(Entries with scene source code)
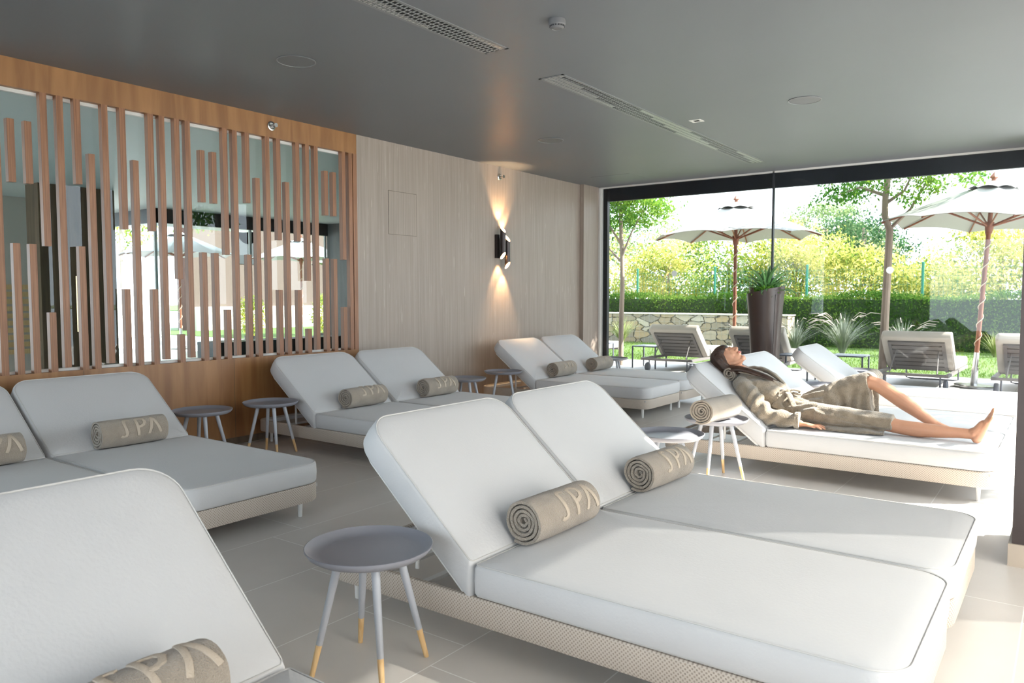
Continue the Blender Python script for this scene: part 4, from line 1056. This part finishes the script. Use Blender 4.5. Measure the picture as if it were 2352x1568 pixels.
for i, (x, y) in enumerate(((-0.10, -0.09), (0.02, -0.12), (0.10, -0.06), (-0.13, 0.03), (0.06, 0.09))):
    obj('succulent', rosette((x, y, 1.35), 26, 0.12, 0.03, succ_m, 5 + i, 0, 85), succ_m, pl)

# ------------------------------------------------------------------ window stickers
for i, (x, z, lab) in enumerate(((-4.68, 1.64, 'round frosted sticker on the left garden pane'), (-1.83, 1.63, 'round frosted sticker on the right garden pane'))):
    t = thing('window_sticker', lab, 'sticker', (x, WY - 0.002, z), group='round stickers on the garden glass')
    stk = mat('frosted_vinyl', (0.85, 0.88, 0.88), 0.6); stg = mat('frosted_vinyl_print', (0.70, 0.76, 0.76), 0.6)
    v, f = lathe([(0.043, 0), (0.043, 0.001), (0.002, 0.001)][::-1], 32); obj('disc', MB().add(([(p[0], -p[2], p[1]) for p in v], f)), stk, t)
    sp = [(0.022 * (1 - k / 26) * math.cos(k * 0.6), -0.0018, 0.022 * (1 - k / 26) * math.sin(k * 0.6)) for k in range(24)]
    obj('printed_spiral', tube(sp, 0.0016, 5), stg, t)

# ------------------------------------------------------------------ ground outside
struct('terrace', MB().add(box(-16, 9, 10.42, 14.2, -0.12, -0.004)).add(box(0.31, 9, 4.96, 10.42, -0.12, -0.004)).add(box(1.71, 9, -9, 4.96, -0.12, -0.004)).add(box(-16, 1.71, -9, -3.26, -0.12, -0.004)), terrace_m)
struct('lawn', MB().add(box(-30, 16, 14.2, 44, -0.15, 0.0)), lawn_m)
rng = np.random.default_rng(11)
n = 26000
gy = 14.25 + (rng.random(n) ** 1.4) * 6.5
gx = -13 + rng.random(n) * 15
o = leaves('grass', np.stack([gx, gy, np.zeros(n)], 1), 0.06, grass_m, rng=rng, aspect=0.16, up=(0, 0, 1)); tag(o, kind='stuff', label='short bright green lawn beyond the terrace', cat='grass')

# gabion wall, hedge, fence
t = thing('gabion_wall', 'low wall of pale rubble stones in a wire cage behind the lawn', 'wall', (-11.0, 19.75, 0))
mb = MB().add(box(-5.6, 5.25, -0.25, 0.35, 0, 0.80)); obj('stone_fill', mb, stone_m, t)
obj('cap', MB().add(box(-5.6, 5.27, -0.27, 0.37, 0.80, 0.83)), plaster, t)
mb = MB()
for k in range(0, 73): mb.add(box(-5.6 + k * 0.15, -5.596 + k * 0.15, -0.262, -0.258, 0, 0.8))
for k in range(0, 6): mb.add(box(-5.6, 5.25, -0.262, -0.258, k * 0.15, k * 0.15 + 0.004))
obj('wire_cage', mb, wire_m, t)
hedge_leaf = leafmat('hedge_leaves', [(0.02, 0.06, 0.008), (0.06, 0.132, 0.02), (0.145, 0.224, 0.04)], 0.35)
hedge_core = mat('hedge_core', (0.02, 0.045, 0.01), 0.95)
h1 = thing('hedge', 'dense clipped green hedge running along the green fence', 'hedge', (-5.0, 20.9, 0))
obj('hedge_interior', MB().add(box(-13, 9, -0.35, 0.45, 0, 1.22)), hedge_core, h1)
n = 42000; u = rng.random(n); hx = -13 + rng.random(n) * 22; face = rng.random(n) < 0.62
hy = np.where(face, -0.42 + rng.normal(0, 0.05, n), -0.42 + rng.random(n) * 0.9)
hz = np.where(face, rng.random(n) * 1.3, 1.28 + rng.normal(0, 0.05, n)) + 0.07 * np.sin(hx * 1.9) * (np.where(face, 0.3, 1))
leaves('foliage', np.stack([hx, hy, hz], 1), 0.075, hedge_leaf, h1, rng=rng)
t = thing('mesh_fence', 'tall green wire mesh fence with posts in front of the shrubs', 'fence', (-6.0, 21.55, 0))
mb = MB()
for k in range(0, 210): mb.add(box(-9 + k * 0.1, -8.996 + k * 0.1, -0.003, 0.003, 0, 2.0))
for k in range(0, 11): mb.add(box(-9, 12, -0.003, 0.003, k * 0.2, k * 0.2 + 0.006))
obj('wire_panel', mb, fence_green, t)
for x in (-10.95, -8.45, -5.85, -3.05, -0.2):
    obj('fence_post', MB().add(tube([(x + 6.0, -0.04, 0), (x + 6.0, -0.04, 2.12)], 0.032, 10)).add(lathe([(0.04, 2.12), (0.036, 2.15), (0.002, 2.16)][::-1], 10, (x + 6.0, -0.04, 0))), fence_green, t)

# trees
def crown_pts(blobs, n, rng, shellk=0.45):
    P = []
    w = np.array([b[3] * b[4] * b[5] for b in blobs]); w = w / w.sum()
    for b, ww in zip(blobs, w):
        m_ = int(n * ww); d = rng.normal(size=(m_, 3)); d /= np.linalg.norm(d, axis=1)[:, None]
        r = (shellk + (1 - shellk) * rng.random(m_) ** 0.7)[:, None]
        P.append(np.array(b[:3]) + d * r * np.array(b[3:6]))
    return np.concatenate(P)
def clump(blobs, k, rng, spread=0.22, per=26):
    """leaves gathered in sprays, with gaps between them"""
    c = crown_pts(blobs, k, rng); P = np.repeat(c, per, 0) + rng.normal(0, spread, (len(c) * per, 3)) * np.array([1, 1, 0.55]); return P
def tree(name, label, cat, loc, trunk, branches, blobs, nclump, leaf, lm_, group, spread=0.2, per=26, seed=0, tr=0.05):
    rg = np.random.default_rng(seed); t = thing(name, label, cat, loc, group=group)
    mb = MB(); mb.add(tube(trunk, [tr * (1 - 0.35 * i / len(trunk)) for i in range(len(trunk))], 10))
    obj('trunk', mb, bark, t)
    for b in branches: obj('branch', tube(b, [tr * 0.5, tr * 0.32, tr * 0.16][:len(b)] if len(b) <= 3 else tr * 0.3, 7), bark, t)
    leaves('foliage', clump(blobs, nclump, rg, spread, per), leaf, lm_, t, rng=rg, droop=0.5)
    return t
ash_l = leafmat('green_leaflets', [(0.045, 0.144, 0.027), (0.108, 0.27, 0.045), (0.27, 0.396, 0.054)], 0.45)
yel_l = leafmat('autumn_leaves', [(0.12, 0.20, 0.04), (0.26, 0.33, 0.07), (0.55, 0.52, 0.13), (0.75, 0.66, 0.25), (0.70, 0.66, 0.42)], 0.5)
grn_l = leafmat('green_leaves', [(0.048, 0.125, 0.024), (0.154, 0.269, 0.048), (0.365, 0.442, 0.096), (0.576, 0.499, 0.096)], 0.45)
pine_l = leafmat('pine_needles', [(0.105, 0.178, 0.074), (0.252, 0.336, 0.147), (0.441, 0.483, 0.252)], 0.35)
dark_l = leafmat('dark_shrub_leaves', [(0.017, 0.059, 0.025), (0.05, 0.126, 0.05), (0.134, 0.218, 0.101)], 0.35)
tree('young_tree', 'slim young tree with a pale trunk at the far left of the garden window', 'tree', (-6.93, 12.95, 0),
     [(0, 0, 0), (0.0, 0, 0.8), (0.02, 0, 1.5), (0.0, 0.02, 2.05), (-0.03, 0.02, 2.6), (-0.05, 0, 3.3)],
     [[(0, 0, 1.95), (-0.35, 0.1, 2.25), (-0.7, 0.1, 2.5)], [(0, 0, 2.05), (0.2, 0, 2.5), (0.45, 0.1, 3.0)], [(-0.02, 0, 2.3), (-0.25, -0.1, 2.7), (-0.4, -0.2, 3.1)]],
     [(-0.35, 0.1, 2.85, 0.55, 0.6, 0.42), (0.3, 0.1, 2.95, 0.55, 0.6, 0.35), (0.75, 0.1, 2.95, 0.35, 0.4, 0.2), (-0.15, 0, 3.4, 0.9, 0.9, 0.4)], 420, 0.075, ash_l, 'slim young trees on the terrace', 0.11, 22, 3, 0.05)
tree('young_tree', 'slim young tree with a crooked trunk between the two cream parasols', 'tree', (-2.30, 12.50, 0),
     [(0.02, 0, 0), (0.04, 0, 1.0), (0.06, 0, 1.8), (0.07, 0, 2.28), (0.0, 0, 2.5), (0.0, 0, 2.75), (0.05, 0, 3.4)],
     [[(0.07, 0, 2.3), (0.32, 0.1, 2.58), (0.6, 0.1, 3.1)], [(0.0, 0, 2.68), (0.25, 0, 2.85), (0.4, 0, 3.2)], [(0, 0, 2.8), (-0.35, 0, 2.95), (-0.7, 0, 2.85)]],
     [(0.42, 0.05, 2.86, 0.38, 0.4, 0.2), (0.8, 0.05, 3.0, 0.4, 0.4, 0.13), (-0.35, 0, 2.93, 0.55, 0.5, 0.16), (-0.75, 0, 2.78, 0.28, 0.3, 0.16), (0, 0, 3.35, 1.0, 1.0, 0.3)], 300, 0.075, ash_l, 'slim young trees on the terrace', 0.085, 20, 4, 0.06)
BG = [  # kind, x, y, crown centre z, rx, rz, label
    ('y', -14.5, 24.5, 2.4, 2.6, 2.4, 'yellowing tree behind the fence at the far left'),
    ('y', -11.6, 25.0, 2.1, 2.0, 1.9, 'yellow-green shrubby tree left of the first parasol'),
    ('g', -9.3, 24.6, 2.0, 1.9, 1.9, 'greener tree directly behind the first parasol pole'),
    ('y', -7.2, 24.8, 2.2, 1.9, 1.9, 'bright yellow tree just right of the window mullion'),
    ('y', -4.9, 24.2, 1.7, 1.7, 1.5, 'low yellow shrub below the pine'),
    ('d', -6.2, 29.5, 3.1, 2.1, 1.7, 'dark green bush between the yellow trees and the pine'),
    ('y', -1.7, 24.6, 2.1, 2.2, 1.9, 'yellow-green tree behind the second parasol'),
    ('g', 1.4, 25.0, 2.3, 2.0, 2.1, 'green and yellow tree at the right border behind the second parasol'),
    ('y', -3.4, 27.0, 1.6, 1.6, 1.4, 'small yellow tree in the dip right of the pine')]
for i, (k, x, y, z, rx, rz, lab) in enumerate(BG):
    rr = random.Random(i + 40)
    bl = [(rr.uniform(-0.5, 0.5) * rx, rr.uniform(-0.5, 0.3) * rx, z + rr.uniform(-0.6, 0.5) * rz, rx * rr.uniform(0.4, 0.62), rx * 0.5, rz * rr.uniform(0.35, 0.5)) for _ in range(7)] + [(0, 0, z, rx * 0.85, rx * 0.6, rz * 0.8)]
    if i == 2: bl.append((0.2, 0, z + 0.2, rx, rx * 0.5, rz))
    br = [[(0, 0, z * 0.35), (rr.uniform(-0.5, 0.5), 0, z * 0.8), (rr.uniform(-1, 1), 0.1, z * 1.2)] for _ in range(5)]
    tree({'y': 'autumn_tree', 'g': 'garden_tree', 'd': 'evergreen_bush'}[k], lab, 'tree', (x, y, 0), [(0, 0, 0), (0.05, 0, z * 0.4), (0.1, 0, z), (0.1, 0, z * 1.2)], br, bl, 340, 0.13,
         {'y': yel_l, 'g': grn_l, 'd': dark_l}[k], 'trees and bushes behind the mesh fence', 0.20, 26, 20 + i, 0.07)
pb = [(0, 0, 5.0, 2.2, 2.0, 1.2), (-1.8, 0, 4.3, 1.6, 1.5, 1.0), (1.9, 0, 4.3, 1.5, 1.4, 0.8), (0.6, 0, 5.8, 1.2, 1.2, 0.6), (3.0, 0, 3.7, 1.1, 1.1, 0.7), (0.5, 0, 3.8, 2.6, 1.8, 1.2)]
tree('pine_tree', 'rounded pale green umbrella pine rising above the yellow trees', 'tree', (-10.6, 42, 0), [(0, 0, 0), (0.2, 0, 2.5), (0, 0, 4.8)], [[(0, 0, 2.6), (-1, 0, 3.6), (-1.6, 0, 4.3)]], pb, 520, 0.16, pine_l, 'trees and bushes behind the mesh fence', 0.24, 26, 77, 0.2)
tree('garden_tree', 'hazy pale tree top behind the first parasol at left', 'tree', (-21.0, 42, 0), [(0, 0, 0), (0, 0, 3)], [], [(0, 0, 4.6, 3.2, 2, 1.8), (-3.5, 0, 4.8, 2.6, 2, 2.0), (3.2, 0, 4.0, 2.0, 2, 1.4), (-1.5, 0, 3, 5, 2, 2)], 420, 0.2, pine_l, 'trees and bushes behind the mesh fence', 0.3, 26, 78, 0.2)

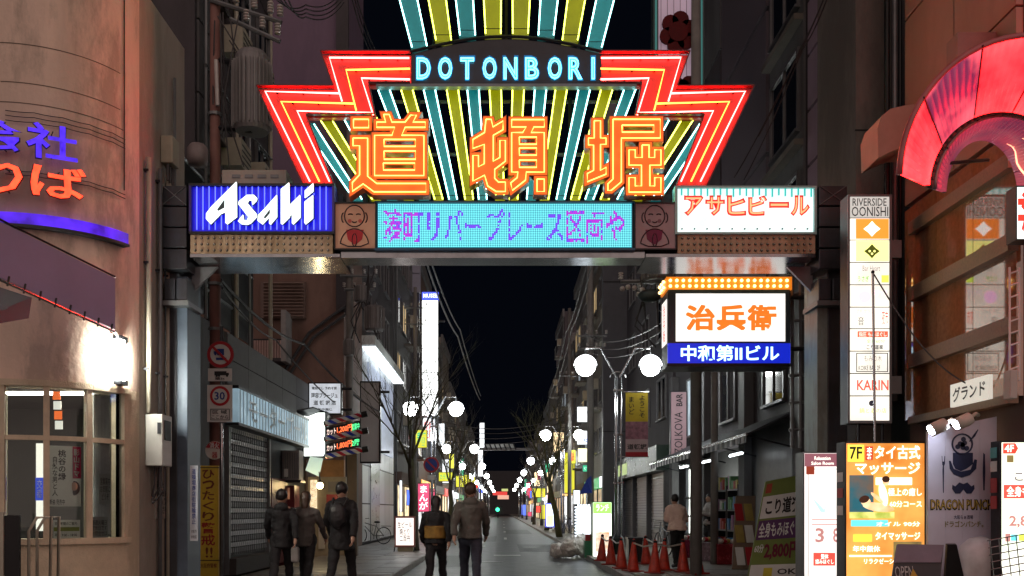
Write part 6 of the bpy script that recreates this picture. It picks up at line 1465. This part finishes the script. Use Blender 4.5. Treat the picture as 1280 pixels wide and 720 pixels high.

## AIM:
Pictures stay out. Repeat only the lines from the beginning of the data through the line that has "obj('succulent', rosette((x, y, 1.35), 26, 0.12, 0.03, succ_m, 5".

## CORRECT OUTPUT:
Continue the Blender Python script for this scene: part 4, from line 1056. This part finishes the script. Use Blender 4.5. Measure the picture as if it were 2352x1568 pixels.
for i, (x, y) in enumerate(((-0.10, -0.09), (0.02, -0.12), (0.10, -0.06), (-0.13, 0.03), (0.06, 0.09))):
    obj('succulent', rosette((x, y, 1.35), 26, 0.12, 0.03, succ_m, 5 + i, 0, 85), succ_m, pl)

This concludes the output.